According to research company Borrell Associates, local online advertising spending in the Bakersfield market is expected to grow from $16.7 million this year to $32.8 million in 2015 -- a jump of 96.2%.
That dramatic rise is part of Borrell’s predicted overall 31% increase in local ad spending on new and traditional media over the same period of time. It is forecasted to rise from $123.9 million this year to $184.2 million in 2015.
So far, the Californian’s plan to capture that growing local interest in the Internet seems to be working.
Garnering 4 million to 4.5 million page views a month, according to Molen, Bakersfield.com is by far the big online winner in the market -- the result of an aggressive and innovative foray into digital space over the last five years, he said.
The second most popular local portal is the video-centric kget.com, a product of Newport Television’s NBC affiliate, KGET. The site draws about 1.7 million page views a month, according to the site’s webmaster Scott Herrick.
Turnto23.com, the site of McGraw-Hill-owned ABC affiliate KERO, averages more than 1 million page views a month, drawing users with content broken down by smaller regions throughout the larger Kern County area and highlighting particular interests, like high school sports coverage, said Crosby Shaterian, the site’s managing editor.
Executives at KBAK, the CBS affiliate owned by Fisher Communications, would not discuss their local portal, Bakersfieldnow.com. That site, which offers traditional news, weather, sports and traffic, is also trying to create community hubs, offering news broken down by neighborhood and also seeking individuals interested in reporting it.
With traditional media properties hurting, the folks behind the online ventures say they are committed to expanding them, but at a pace they can handle given current financial constraints and nature of Bakersfield’s population.
“It took the community a while to get going on [using the Internet],” Herrick said.

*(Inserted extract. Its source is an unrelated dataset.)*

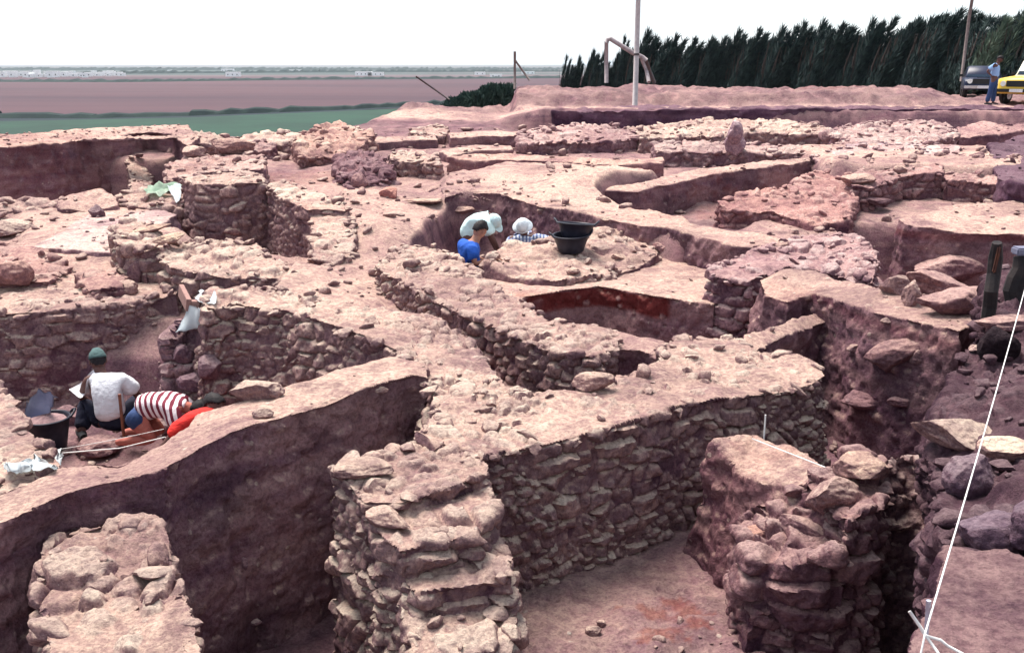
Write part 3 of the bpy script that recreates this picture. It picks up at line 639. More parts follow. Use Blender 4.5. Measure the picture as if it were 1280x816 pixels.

“Only after the last five or six years does it seem to be growing with people coming from larger markets like L.A. and San Francisco and bringing with them the more Web-savvy user base.”
The Californian’s Bakersfield.com now comprises more than 15 sub-sites, ranging from bakersfielddrive.com for cars, bakersfieldhomehunter.com for real estate, Bakersfieldbuyandsell.com for classifieds and kernevents.com for entertainment.
But the paper is in the process of unbundling those sites so that they stand on their own platforms with their own brands, with Bakersfield.com acting more as a hub for all things local, Molen said.
Within that strategy, not only will Bakersfield.com link users to sites owned by The Californian, but to competitors’ sites as well, he said.
“We want them to come to us and if it means we send them off to a competing site because they have what they need then we’ll be happy to do that,” he said.
The way Herrick sees it, kget.com’s best bet for increasing its share is by doing what a TV station does best: video.
Created first and foremost as a news site, kget.com is trying to make the most of the video talent that a newspaper site, even a large one like Bakersfield.com, doesn’t have, he said.
“While we don’t have nearly as large a writing and reporting staff, we try to bring something different to the market,” he said.
Herrick said he believes that his station’s best bet for digital success is to hone its expertise rather than stray off course into areas like e-commerce and niche sites.
“With our staffing it would be better for us to concentrate on a few things rather than get our fingers into a lot of diff areas,” he said. “That way we can do one thing well instead of a lot of different things a little bit.”